Et quand j’ai redémarré de ce groupe de journalistes, ils étaient une vingtaine. Ils se sont écartés, j’ai fait patiner les roues arrières « malheureusement » et hop je me suis barré. Pour faire joli quoi. Mais simplement il y avait Manu Zurini le photographe et il a crié « Vous avez vu mon pote Jarier ? Il a la godasse de plomb ! » A la course suivante, [GP de FranceF1] j’étais invité à courir pour March F1 et au-dessus de mon stand il y avait une énorme chaussure comme en plomb, suspendue. Il y avait marqué : « La godasse de plomb – Jean-Pierre Jarier ».
A partir de là, moi qui étais un mec coulé qui ne voulait pas se faire mal…Ma carrière l’a prouvé, je ne me virais pas en course. Je ne faisais pas de tête à queue pendant une saison de courses. Ca n’existait pas chez moi.

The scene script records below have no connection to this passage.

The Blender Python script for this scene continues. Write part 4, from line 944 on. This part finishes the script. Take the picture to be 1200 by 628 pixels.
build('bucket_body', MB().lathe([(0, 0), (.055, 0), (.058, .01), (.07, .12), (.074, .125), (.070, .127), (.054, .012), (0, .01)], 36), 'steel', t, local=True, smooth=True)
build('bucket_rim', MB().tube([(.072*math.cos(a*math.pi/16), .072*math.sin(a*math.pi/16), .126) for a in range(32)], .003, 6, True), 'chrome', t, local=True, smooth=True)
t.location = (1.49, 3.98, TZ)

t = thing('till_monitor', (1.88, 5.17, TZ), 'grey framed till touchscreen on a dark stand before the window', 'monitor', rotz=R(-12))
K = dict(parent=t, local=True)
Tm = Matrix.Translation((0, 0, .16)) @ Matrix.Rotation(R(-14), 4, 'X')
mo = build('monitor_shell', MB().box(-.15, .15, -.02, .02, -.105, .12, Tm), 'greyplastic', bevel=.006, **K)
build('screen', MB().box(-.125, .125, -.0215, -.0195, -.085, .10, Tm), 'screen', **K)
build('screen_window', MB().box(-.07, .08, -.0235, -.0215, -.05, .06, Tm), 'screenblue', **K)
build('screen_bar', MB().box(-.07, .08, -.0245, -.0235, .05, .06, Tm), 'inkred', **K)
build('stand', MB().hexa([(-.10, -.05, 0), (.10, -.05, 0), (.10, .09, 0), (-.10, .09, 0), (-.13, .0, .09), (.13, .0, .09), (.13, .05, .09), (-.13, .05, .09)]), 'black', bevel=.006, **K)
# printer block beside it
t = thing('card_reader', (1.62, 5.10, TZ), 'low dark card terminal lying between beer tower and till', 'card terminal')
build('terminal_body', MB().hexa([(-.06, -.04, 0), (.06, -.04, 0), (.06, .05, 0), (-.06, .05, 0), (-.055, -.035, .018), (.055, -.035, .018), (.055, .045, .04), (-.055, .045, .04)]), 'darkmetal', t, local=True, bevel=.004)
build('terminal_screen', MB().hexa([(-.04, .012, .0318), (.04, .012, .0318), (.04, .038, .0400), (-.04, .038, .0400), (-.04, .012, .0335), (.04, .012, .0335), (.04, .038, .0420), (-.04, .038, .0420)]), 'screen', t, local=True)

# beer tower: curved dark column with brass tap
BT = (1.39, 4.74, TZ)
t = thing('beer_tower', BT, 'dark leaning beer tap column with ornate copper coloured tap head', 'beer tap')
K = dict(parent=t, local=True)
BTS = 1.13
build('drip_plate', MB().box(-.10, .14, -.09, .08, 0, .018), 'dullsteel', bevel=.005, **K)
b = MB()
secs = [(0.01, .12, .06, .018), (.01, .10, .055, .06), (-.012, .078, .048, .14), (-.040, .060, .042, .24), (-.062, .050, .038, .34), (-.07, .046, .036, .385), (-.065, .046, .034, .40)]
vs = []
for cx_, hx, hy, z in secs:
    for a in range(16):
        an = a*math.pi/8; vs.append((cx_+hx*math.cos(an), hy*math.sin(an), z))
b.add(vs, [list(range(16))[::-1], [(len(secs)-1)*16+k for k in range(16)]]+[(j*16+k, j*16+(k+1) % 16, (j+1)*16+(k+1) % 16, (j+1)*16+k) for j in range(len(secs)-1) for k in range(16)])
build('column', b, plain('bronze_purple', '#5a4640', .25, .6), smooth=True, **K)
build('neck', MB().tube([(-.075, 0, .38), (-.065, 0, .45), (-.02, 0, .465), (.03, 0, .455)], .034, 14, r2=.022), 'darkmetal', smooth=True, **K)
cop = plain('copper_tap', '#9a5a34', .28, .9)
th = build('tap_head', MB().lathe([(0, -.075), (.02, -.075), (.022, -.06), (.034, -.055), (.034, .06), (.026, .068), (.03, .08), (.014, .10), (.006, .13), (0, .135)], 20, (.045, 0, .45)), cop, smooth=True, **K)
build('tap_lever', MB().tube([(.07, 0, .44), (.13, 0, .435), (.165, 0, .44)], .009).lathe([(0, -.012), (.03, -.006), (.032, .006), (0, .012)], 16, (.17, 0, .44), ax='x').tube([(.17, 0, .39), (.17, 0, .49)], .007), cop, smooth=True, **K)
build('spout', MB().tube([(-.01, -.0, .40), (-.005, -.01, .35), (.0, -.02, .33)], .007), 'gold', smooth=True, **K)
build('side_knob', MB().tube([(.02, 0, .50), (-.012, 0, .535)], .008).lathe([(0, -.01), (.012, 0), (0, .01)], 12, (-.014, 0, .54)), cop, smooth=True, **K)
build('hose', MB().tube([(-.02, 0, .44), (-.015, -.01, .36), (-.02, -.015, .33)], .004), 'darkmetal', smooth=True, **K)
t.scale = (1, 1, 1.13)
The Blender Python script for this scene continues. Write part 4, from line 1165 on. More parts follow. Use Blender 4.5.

A tel point que Ligier, quand il me voyait conduire me disait « Oui tu as fait un bon temps, 4e par exemple, mais Jean-Pierre faut que je te parle ! Mais qu’est ce que tu fous sur la piste ?! », moi [très interloqué] : « quoi ? », « T’as jamais d’accident ! », « Tant mieux ! » Parce que Ligier quand il courait, il avait un accident par course. Il était tout le temps dehors ! Donc il me dit « T’as pas le droit de faire ça ! » « Bon… » Ca c’est un épisode. J’ai conduit chez Shadow et beaucoup d’autres. Donc incompréhension totale : pour moi c’était une bonne chose de ne jamais avoir plié une voiture. Mais là-dessus j’ai quand même le surnom de godasse de plomb. C’est complètement con quoi !
Maintenant j’ai changé totalement d’avis depuis que je signe des autographes dans les salons. Les gens arrivent : « Godasse de plomb » Bon, hum, je signe ça pour faire plaisir aux sponsors. Je sais que Zurini l’a dit dans le bons sens parce que je ne me suis pas viré. Je roulais à mon maximum mais il y avait une marge de sécurité. Très faible mais qui me permettait d’éviter les accidents.